Depends on your inspiration, as that is the one factor you cannot control and when you lack it, then you get what we call the "writer's block" and that is getting a bit to me now. Aside from inspiration you also need the ability to present your story well... Know how to make it interesting for the reader. A good plot line but poorly written out can drive readers away, yet a crappy plot but written well can attract the reader more at first... Of course if they think things true they can be disappointed anyway.
When it comes to the mastery of the language you write in (and I recommend to use your first language only and leave other languages, no matter how well you speak them to translators), you must at least know what kind of idioms are common and have the basic knowledge of all the rules, however I do recommend not to focus too much on that, and leave that for when your first draft is done. Being too picky on that will ruin your story. And of course, always let somebody else do the final spellcheck as you always have a blind spot for your own language errors, both on spelling and grammar.

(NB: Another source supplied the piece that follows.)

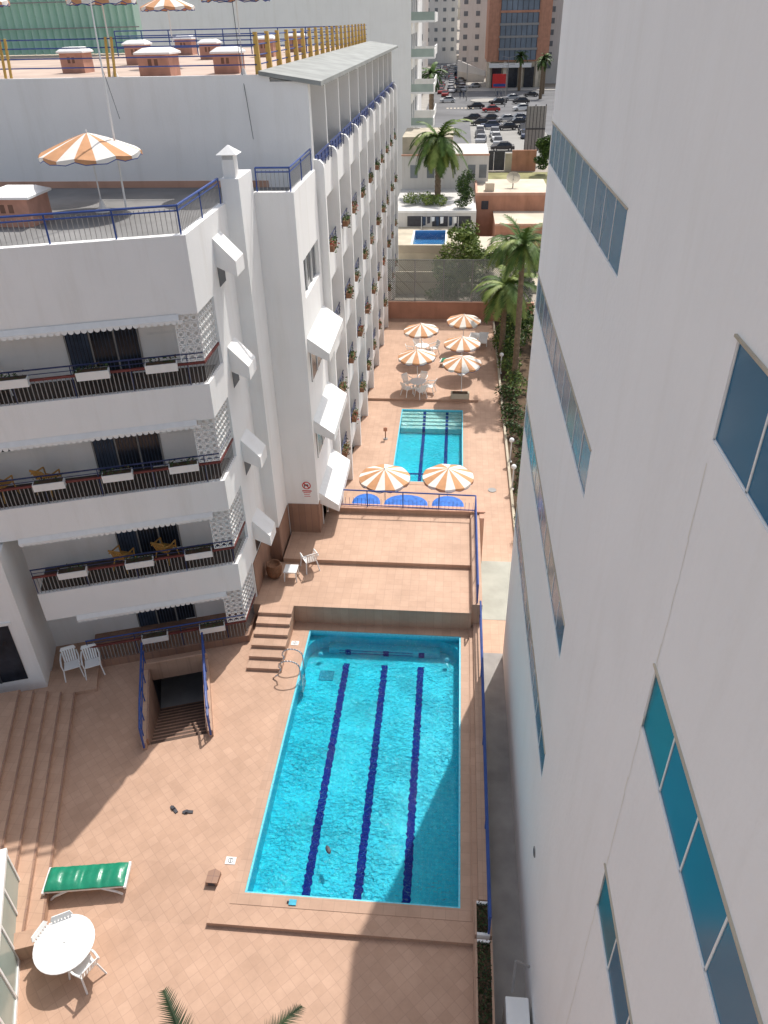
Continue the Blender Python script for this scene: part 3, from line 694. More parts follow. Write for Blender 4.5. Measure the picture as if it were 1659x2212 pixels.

Of course you first need a global plotline. A synopsis, an extremely short version of how the story should go. From that synopsis you can think about the details and slowly your story will take shape. You also need to have a good proper view on your personalities... their strengths and their weaknesses. Nobody wants a perfect person, but a person everybody hates, well it can work, but only for specific roles (villains in particular). When you have a villain you need to give that villain a good background story. Why is the villain "evil"? A villain who is just evil for being evil's sake won't work. Voldemort in HP worked so well because he has a really worked out background story.. a story that has more depth than Harry's own. Make the reader understand why the villain is a villain... Note, I said understand, not justify, although in some stories the actions of the villains are justified, but then you are dealing with a villain who will eventually turn out not to be a villain. Those are very hard to set up, as you then need to fool your readers. Distracting the readers yet giving them tons of hints... that's where the hard part lies.